In terms of the kind of impact that legal aid services could offer us, I would say that the current scope of legal aid needs to be addressed, not just the remuneration. Ten years ago, in the Legal Aid, Sentencing and Punishment of Offenders Act 2012, the scope cut to legal aid was such that a lot of early intervention to help people was taken out of scope, so you are basically incentivised to let problems escalate. It is the wrong way round, and even the Government are realising that in their current review of civil legal aid. If you get in early, you are able to divert people from the court wherever possible. You get to represent tenants wherever possible, lightening the load of the court, and you get to give assistance for as long as it is needed, rather than by adhering to whatever original parcels you were apportioned by legal aid. There is an opportunity here to make a secondary provision to legal aid that would help to prop up the system through this transition.

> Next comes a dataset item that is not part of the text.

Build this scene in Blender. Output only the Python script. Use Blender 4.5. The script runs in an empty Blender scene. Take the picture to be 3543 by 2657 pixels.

Richard Miller: To build on that, some unrepresented tenants do not bring cases that they could and should bring and do not enforce their rights; others bring cases that are misconceived, and that has an impact on the landlord, who has to defend the misconceived case, and on the courts, which have to put in resources to hear it. When these cases go to court, whether they are validly brought or misconceived, unrepresented tenants very often do not understand the processes and what is required of them, so they do things wrong and have to have things explained to them. That means that the courts have to put a lot more resources into managing the case than they would if the tenant was represented, so there is a whole range of ways that landlords and courts—and therefore the taxpayer—are adversely impacted by tenants being unrepresented.
Q
Richard Miller: Certainly what we have seen in the data is that it was the rural areas that were the first to be impacted. We are now seeing a lot of market towns up and down the country where there is no provision, and the position in the cities is getting ever worse and ever tighter. It was definitely the rural areas that were the first impacted, but this is now a nationwide problem.